3. A fundamental quantity in physics; a universal constant. Electromagnetic radiation — a particle / [wave] / [probability-function] travelling at approximately 300,000 km per second. A signal that permeates the ether. An upper bound on speed in the [known] universe and a constraint on our ability to peer into the folds of time.
4. An oppositional entity — surpassed by none and yet defined relative only to nothingness. [A companion and counterpoint to darkness]. 
5. A carrier of information. A ghost that punctuates the present, a receipt of the past —  a celestial artefact.
6. A concept bent to our own perception, with [sun]light and [star]light distinguished only by the position of our clocks [and the frame of our minds].

FRAME
[ frām ]
(noun, verb)
1. A rigid structure that surrounds as it supports. The encasement of an environment; an enclosure. [The structure, constitution, or nature of an abstract space]. A scaffold.
2. A point of [relative] perspective, of reference. A device for comparison, a metric against which one can subtract. A centre.
3. An assembly of stars into a structural apparatus — an elaborate fabrication. A stencil drawn onto [and into] the night sky. 
4. An illusory construct [when considered universally]. An arbitrary choice set amongst wheels within wheels and cycles within cycles; [An infinite cascade / turtles all the way down].

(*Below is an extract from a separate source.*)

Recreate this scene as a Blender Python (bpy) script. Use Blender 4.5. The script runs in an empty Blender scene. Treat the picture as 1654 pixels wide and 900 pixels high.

5. A tessellation of the night sky, a set of constellations [arbitrarily chosen]. A plane upon which the measure of the universe can be computed and assessed [and be instead supplanted by imagined interconnections].
6. An alignment determined for functional purpose — a compression of the observable into legible terms. A chart, a catalogue, a map [that need not be folded]; a workable interface in the infinite expanse — a means of positioning, of bearing, of orientation.
7. A point of inversion; of transposition — a pivot about which the universe can be recontextualised. An acknowledgement of vantage point and indexation; that we view the universe from a terrestrial standpoint. An understanding of innumerable alternatives — a recognition that our sun is somebody else’s star.